Merwin was pretty smart and I was no dummy, but for whatever reason, we both were screw-ups. I recall when we were to advance from one semester to the next, both of us were put back and I had to repeat the 7th grade 7A class instead of advancing to 7B, and Merwin, a year younger, had to repeat the 6A class. You should have seen both of us riding our bikes home from Horace Mann School, dreading to have to tell our parents we flunked, not because of grades, but deportment.
They taught cursive writing in grammar school along with arithmetic, reading and writing in grammar school. My grand-kids, “A” students, were not taught punctuation, don’t know their tenses, or the difference between the subjective and objective case, or how to conjugate verbs in public school, and when a foreign language is required in college, they are lost. What has happened?
We all make friends throughout our lifetime, and some very close, but, in my opinion, those you knew and befriended in your youth are the ones you really know and can count on when it comes to a push or pull. When I decided to go into private practice in Orange County, I needed a little seed money to furnish an office, pay expenses, such as rent, telephone and so forth, and couldn’t get any help from my father in law or anyone else. So, I contacted my best friend from high school, Seymour Schwartz, who was then living in Las Vegas, who with his brother, ran a haberdashery store. A friend I had not been in contact with for quite some time, and he, without question, sent me $2,500.00 to get started. I paid him back a little later, returned the loan, added 6% interest, and Sy immediately returned the interest. That is what a friend and one you could count on is.

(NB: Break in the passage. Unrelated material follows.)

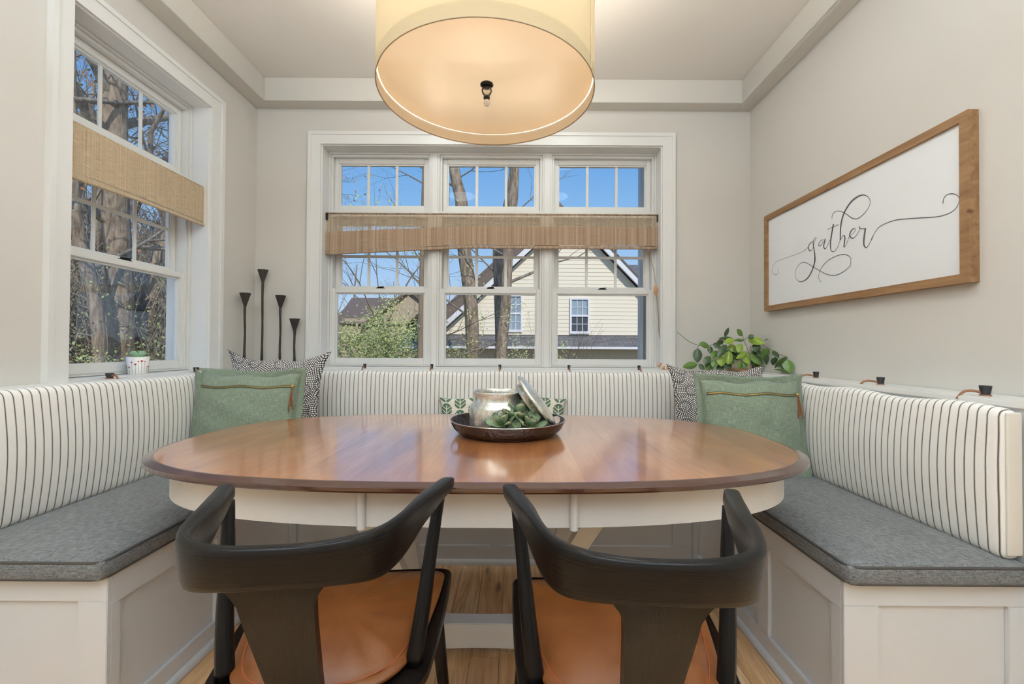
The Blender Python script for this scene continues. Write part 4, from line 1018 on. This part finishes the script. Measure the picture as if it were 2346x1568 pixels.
# ------------------------------------------------------------------ framed sign
fx = 1.453
sg_ = thing('framed_sign', 'wide pine-framed white sign reading gather on the right wall', 'wall art', (XR, 2.0, 1.57))
y0, y1, z0, z1 = 1.418, 2.598, 1.2937, 1.8541; fwd = .030
def member(poly):
    P = [(fx, y, z) for y, z in poly]; return MB().prism(P, (XR-fx, 0, 0)).build('frame_board', 'pine', sg_)
member([(y0, z0), (y1, z0), (y1-fwd, z0+fwd), (y0+fwd, z0+fwd)])
member([(y0, z1), (y1, z1), (y1-fwd, z1-fwd), (y0+fwd, z1-fwd)])
member([(y0, z0), (y0+fwd, z0+fwd), (y0+fwd, z1-fwd), (y0, z1)])
member([(y1, z0), (y1-fwd, z0+fwd), (y1-fwd, z1-fwd), (y1, z1)])
pn = bx(1.4635, XR, y0+fwd, y1-fwd, z0+fwd, z1-fwd).build('panel', 'sign_panel', sg_)
STROKES=[
 [(2.472,1.525,0.3),(2.469,1.508,0.3),(2.475,1.497,0.3),(2.499,1.495,0.3),(2.521,1.506,0.3),(2.531,1.526,0.3),(2.521,1.55,0.3),(2.496,1.566,0.3),(2.451,1.569,0.3),(2.37,1.571,0.3),(2.294,1.572,0.3),(2.248,1.578,0.3),(2.218,1.588,0.3)],
 [(2.218,1.588,0.5),(2.208,1.6,0.8),(2.191,1.607,0.5),(2.177,1.603,0.4)],
 [(2.215,1.592,0.8),(2.216,1.584,1),(2.211,1.573,1),(2.202,1.565,0.9),(2.192,1.568,0.5),(2.18,1.579,0.4),(2.175,1.595,0.4),(2.167,1.608,0.4),(2.157,1.618,0.5),(2.165,1.621,0.4),(2.174,1.616,0.6),(2.18,1.604,0.9),(2.178,1.586,1),(2.173,1.564,1.2),(2.168,1.537,1.4),(2.168,1.506,1.5)],
 [(2.167,1.526,1.5),(2.168,1.507,1.5),(2.177,1.484,1.5),(2.196,1.455,1.5),(2.221,1.433,1.4),(2.248,1.423,1),(2.279,1.422,0.7),(2.305,1.436,0.4),(2.322,1.459,0.4),(2.318,1.486,0.4),(2.299,1.508,0.4),(2.273,1.518,0.5),(2.25,1.517,0.6),(2.223,1.507,0.5),(2.18,1.481,0.6),(2.131,1.453,0.5),(2.089,1.431,0.5),(2.053,1.419,0.6),(2.014,1.415,0.6),(1.97,1.425,0.5),(1.94,1.441,0.4),(1.934,1.461,0.5),(1.936,1.476,0.6),(1.951,1.49,0.6),(1.978,1.5,0.6),(2.01,1.503,0.5),(2.063,1.496,0.5),(2.102,1.48,0.5),(2.124,1.461,0.5),(2.138,1.439,0.4),(2.14,1.421,0.4),(2.134,1.407,0.4),(2.121,1.397,0.4)],
 [(2.104,1.597,0.4),(2.119,1.599,0.4),(2.134,1.593,0.6),(2.14,1.582,0.7),(2.137,1.576,0.7),(2.128,1.574,0.6),(2.116,1.581,0.4),(2.105,1.592,0.4)],
 [(2.095,1.6,1.1),(2.098,1.589,1.3),(2.103,1.575,1.3),(2.104,1.563,1.2),(2.098,1.553,1),(2.089,1.554,0.5),(2.077,1.567,0.4),(2.062,1.587,0.4)],
 [(2.039,1.655,1.4),(2.043,1.641,1.5),(2.049,1.62,1.6),(2.055,1.595,1.6),(2.059,1.572,1.4),(2.058,1.547,1.2),(2.055,1.535,0.8),(2.044,1.527,0.6),(2.031,1.528,0.5),(2.015,1.539,0.4),(2.005,1.555,0.4),(2.001,1.568,0.4)],
 [(2.078,1.64,0.4),(2.05,1.641,0.5),(2.005,1.643,0.5)],
 [(2.049,1.682,0.4),(2.047,1.698,0.5),(2.033,1.708,0.5),(2.013,1.707,0.5),(1.993,1.699,0.5),(1.966,1.683,0.6),(1.947,1.666,0.6),(1.924,1.648,0.7),(1.899,1.638,0.7),(1.874,1.642,0.6),(1.846,1.656,0.5),(1.829,1.676,0.4),(1.827,1.694,0.4),(1.836,1.71,0.5),(1.853,1.724,0.6),(1.87,1.731,0.9),(1.895,1.732,1.4),(1.924,1.725,1.7),(1.95,1.709,1.6),(1.973,1.685,1.6),(1.987,1.657,1.6),(1.994,1.627,1.5),(1.996,1.599,1.3),(1.997,1.568,1.2)],
 [(1.997,1.568,0.4),(1.99,1.576,0.4),(1.981,1.584,0.5),(1.974,1.585,0.7),(1.969,1.577,1.2),(1.969,1.563,1.4),(1.972,1.549,1.4),(1.974,1.534,1.3),(1.966,1.536,0.4),(1.955,1.55,0.4),(1.946,1.568,0.4),(1.94,1.578,0.4)],
 [(1.931,1.578,0.4),(1.919,1.58,0.4),(1.909,1.588,0.4),(1.909,1.597,0.5),(1.917,1.6,0.7),(1.93,1.595,1),(1.938,1.584,1.3),(1.937,1.571,1.3),(1.927,1.561,0.9),(1.914,1.56,0.6),(1.9,1.569,0.4),(1.881,1.588,0.4)],
 [(1.885,1.601,1),(1.883,1.593,0.8),(1.876,1.589,0.6),(1.863,1.585,0.6),(1.85,1.583,0.7)],
 [(1.852,1.584,1.5),(1.855,1.569,1.6),(1.859,1.547,1.6),(1.861,1.529,1.5),(1.859,1.514,1.3),(1.85,1.502,0.8),(1.839,1.506,0.5),(1.826,1.52,0.4),(1.811,1.54,0.4)],
 [(1.822,1.53,0.4),(1.802,1.555,0.4),(1.782,1.57,0.5),(1.749,1.576,0.5),(1.705,1.576,0.6),(1.656,1.567,0.6),(1.596,1.553,0.6),(1.54,1.54,0.5),(1.506,1.537,0.5),(1.48,1.541,0.4),(1.464,1.554,0.4),(1.457,1.573,0.4),(1.464,1.589,0.4),(1.482,1.601,0.6),(1.5,1.603,0.5),(1.511,1.594,0.4),(1.514,1.578,0.5)],
]
mb = MB()
for st_ in STROKES:
    P = crom([(1.4628, y, z) for y, z, w_ in st_], 6); Wd = []
    for i in range(len(st_)-1):
        for k in range(6): Wd.append(st_[i][2]*(1-k/6)+st_[i+1][2]*k/6)
    Wd.append(st_[-1][2])
    base = len(mb.v)
    for i, p in enumerate(P):
        t_ = (P[min(i+1, len(P)-1)]-P[max(i-1, 0)]).normalized(); n_ = Vector((0, -t_.z, t_.y))
        hw = (.0009+.0034*max(0, Wd[i]-.3)/1.3)
        mb.v += [tuple(p+n_*hw), tuple(p-n_*hw)]
    for i in range(len(P)-1): mb.f.append((base+2*i, base+2*i+1, base+2*i+3, base+2*i+2))
mb.build('lettering', 'sign_ink', pn)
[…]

Merwin and I and most of my friends had never ever thought of going to college after high school. We were to get a job and try to make a living. But World War II began, and we knew we were going to go into the Armed Forces. I enlisted in the Navy in 1944, figuring that would be the only way I could ever graduate from high school. At that time, anyone who went into the service would be awarded a high school certificate of graduation. I was 17, and had to get my mother’s permission which I did. So as a high school junior, I went to downtown LA for the written exam and physical. Passed the written, and was told I would make a good radar technician. Then on to the physical, where the doctor asked about a couple of scars on my forehead, to which I replied: when I was 2, I fell out of a second story window and fractured my skull, and when I was 10, I fractured it again when I tried a cutaway dive, which is a backwards dive, when I was in military school, where I hit the side of the swimming pool. Can’t take you, the doctor said, because of the concussion generated by the big cannons on Navy ships. Miraculously, I did graduate, and about a week after graduation I got a letter from the President of the United States ordering me to get to the Army Reception Center in San Pedro, which I did, and was inducted into the Army. By that time, Germany had surrendered, but we still had to fight Japan. So, my basic training basically consisted of preparing to fight the Japanese in their homeland. So, while in my infantry training, the US dropped two A-bombs, and after the destruction, Japan surrendered, which saved millions of lives, both American and Japanese. I often think that if I had been accepted in the Navy in 1944, would I have come out alive, remembering the Japanese pilots called Kamikaze, who plunged their aircraft into US vessels, causing extreme damage. The Japanese were dedicated fighters and were prepared to die for their Emperor and homeland.
What came out of WW2 was the GI bill of Rights, which would pay for a college education and other things, including tuition, books and a stipend to cover room and board, which I and my generation took advantage of, allowing me to learn a profession and make a decent living. I don’t know how the present generation can afford the high cost of university today, unless they have parental help or strangling student loans. No wonder my generation has been dubbed “The Greatest Generation” We got a free education and made the most of it.
Feel free to disagree with any of my musings above.
Until I figure out what my next blog will be, probably back to some case or two, Bye.